Thursday | 11 Jul 2019

Mid-season review: Citroën

Sébastien Ogier is back with his old classmates at Citroën Racing and the six-time world champion has settled in quickly through the first half of the 2019 term.

The defending champion is second in the drivers’ standings, just four points adrift of Ott Tänak. Ogier and Citroën haven’t been able to deliver the crushing dominance we’ve seen from both in years gone by, but the Frenchman has shown exceptional consistency.

Nobody has scored more podiums than the six Ogier has delivered from eight rallies.

Few of those have been more memorable than a sixth straight (and seventh in total) win at Rallye Monte-Carlo. A French driver winning on French roads in a French car – it was a French lesson for the rest of the field.

Ogier lost the championship lead in a Swedish snowbank and it took him four rounds until he could get back to the top of the class with second place in Chile. A Portuguese podium next time out kept him there ahead of Rally Italia Sardegna, admittedly not where he’d hoped to be running first on the road.

Ogier’s outing on the Italian island turned out to be his most trying of the year. He turned in too early and smashed the C3’s front left suspension on one of the bigger boulders lining the Monte Baranta test.

Furious with himself, Ogier fronted up, accepted the blame and got on with some testing for the remaining two days. With one stage remaining, Ogier, like his fellow Tänak-chaser Thierry Neuville, had accepted the Estonian would put clear air between them.

Tänak’s Wolf Power Stage malaise, however, ensured Ogier and Neuville remain much closer at half-term.

A difficult opening half of the season for Esapekka Lappi

Ogier has demonstrated the dogged, determined side of his character.

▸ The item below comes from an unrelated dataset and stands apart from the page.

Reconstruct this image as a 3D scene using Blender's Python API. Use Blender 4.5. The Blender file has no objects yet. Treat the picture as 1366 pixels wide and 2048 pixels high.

If the Citroën late summer and autumn updates bear fruit, then a seventh straight title could be on the cards.

Ogier wasn’t the only driver switching to a Citroën uniform this year, with Finn Esapekka Lappi moving from Toyota to join the class of Versailles.

Second on only his second outing in a C3 demonstrated Lappi was quick to feel at home with new car and team in Sweden. But that snowy runners-up spot was as good as it would get for the amiable Scandinavian.

Time and again he looked lost as he tried to dial himself into the Citroën to deliver the sort of speed he used to win Neste Rally Finland two years ago. Lappi is his own harshest critic. He knows what he’s got to do and he’ll work as hard as anybody to improve those grades.

Citroën lies third in the manufacturers’ championship and has lost ground to the chasing M-Sport Ford squad in the last two rallies.